Jess Phillips, The Independent
Yet imagining how “thrilled” they must be, after the recent tragedy in the Channel, where four people lost their lives, is even more sobering in light of the debate about small boats and immigration. It doesn’t matter what your political persuasion is: nobody can think that the status quo is satisfactory. The status quo is heartbreaking. People are dying.
Rishi Sunak has decided that he wanted to look hard at this issue – and has staked quite a lot of political capital on bringing down the enormous backlog of cases of people waiting in the asylum system. They are currently being housed for months (and sometimes years) in hotel accommodation and encampments. Yet the prime minister seems to want us to ignore the fact that the backlog of cases – which is higher than it has ever been – has happened entirely on his watch.
The man has been in one of the top two jobs in politics consistently while this ridiculously expensive situation has spiralled out of control. The reason people who may not have a claim for valid asylum are housed in hotels for years on end – unable to work, unable to move on with their lives – is entirely the fault of the backlog that the Tory government has allowed to happen. There has not been some seismic increase in the number of people seeking asylum; the thing that has dramatically changed is our ability to process them with any skill or speed. In order to look tough on this issue, as they feel they must, the government has taken aim at the modern slavery system. For context: I worked for years with victims of modern slavery. I developed services of safe accommodation and community support for adults and children who had been enslaved. I met kids like Mo Farah who were trafficked for domestic servitude; I met roomfuls of African and Albanian women who had been sold for slavery and locked in rooms.
I met women who had been trafficked for their organs and teenagers who had slept on the floors of restaurant kitchens. When I worked on this issue, it was largely a service spearheaded by the Modern Slavery Bill, which sought to rescue foreign nationals from exploitation they had suffered in the UK. Our country should be proud of the laws and services it put in place. Ten years ago, they were pretty world-leading.
Suella Braverman and Rishi Sunak shouldn’t feel proud. They have seen an opportunity, seemingly, to present the UK modern slavery system as a route for bad people to exploit our welcome. When I worked in this service, it took around 45 days to undertake an assessment to see if someone was a legitimate victim of slavery. Today, it takes more than 500 days to do the same thing. Whose fault is it, exactly, that the system became so exploitable?
The government claimed this week that the massive increase in cases of enslavement is the reason the modern slavery system is overwhelmed. They are trying to make out that loads of foreigners coming over and claiming to be slaves is the problem – it suits their rhetoric, you see. They are not wrong on one thing: there are higher numbers of people seeking support from our human trafficking services, at least since my days in the field.
If only Sunak and Braverman had looked a little closer at the reason for the increase, which is because of UK nationals being trafficked for crime.
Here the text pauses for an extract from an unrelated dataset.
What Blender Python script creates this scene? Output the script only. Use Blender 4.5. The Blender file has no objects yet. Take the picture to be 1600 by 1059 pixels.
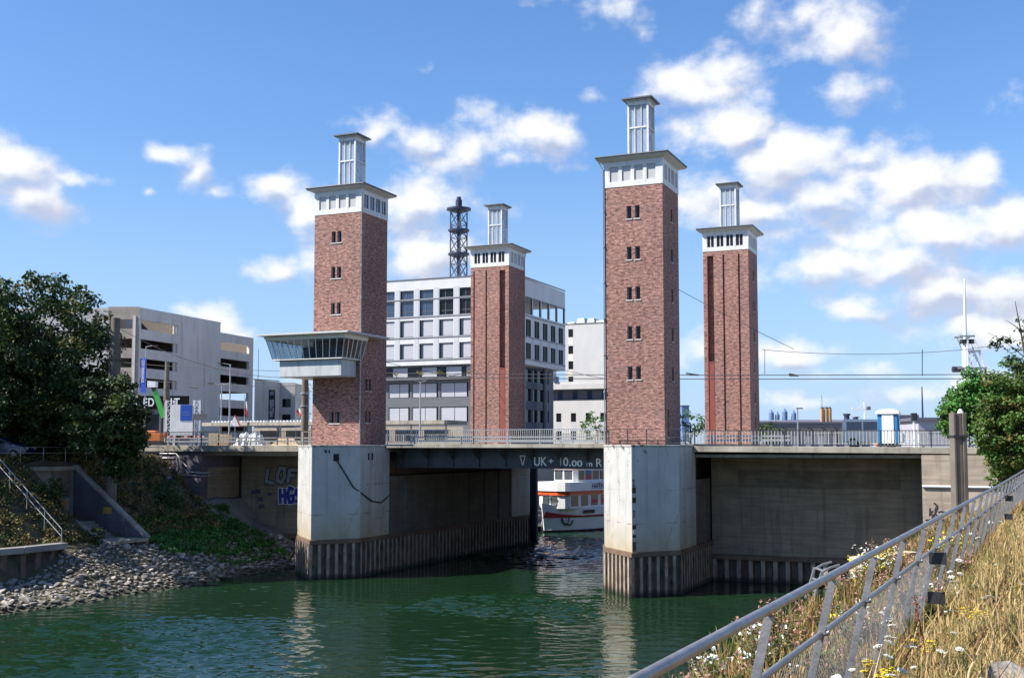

In 2020 and 2021, the most common nationality of people in our modern slavery system was British. This year’s data is not yet complete, and there may have been a shift – but you can already see from the current data that British nationals are still one of the biggest groups of people in the system. Where exactly is Braverman going to deport these people to: Bury St Edmunds?
The British nationals in this system are the adults and children groomed and exploited for slavery and criminal activity. That means county line gangs and grooming gang victims. I worked recently on a case where a British girl trafficked for sex by dangerous gangs for 10 years, from the age of 13, waited 620 days for a decision on her case for the Home Office to identify her as a victim of modern slavery.